Rating: Summary: Harry's Holiday Review: Director Alfred Hitchcock's 1955 film, THE TROUBLE WITH HARRY, is a dark mystery/comedy, that is time well spent. When a corpse suddenly appears, the residents of a small New England town are left to wonder how the victim died. After several failed attemps to bury the corpse, the townspeople are shocked to learn the true "Trouble" with Harry. Edmund Gwenn, John Forsythe, a young Jerry Mathers, and Shirley MacLaine (in her first film) all dive right into their roles. Thanks to its dark sense of humor and with Hitcock at the helm, the film remains good for a chuckle or two. Athough, I have to admit, that the movie is not my favorite among Hitchcock films, it still has plenty to like. The DVD has a 30 minute-plus retrospective documentary, just like many other Hitchcock films on disc. As a follower of the director, I find these documentaries informative and well produced by Laurent Bouzereau. It also includes a photo gallery, with both production and publcity photgraghs. Rounding out the extras on the DVD are cast and crew information, production notes, and the vintage theatrical trailer. Recommended
Rating: Summary: Not a "showstopper", but so what? Review: Do yourself a favor and pour a nice glass of iced tea, put your feet up, and enjoy "The Trouble With Harry" on a lazy Saturday afternoon prior to going out to enjoy the centerpiece activity of your Saturday night. In other words, if you don't expect too much from this film, you'll find it enjoyable and diverting. I liked the gorgeous scenery and wonderful photography; the offbeat humor; and the none-too-realistic but amusing characters (many of whom reminded me of the done-with-a-straight-face neurotics that began popping up in Monty Python sketches a decade and a half later). The movie isn't a showstopper (it doesn't have those three or four stare-in-awe directorial moments that mostly every other Hitchcock film offers) but "The Trouble With Harry" is beautiful to look at, laced with several chuckles, and, if not directed in the master's usually gripping style, is certainly presented with supreme polish and artistry.
Rating: Summary: Harry just lies there Review: Gerry Mathers is playing in a field and some shots are fired. Soon he comes up on a body. We are now prepared for suspense and mystery. Turns out pretty formula; everybody and nobody could have done it. At first it seems slow and weird as no one acts normal even for a movie character. They are all slow, nonchalant, and distracted. Harry gets dragged around and buried in controversy. Soon you can really get warped up in the story and anticipate the end.
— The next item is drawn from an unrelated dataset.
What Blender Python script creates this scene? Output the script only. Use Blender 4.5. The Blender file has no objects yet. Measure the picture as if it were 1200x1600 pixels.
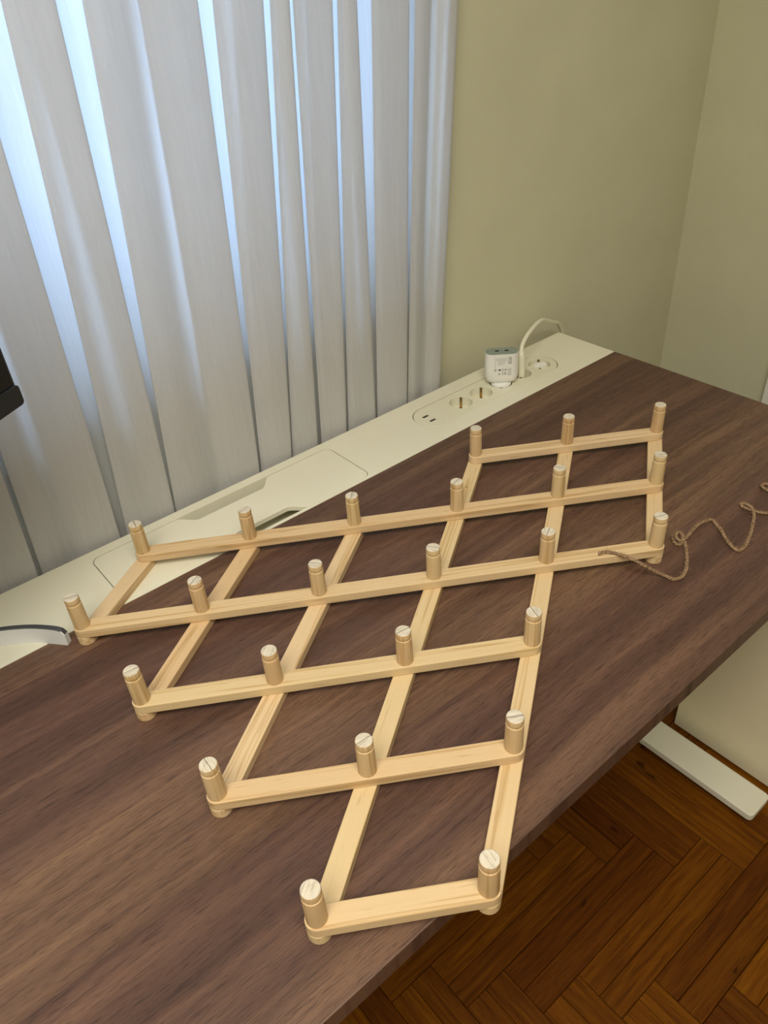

The movie never picks up you just have more loose ends to keep up with. No one cares who bumped Harry off as along is it does effect him or her. The draw to the movie now days and maybe then is the cast of characters and the introduction of Shirley MacLaine. Edmund Gwenn looks pretty old here and is remembered also for his performance in "Outward Bound" (1930) 25 years earlier. There is still a Hitchcock feel. So sit back and enjoy it for what it is.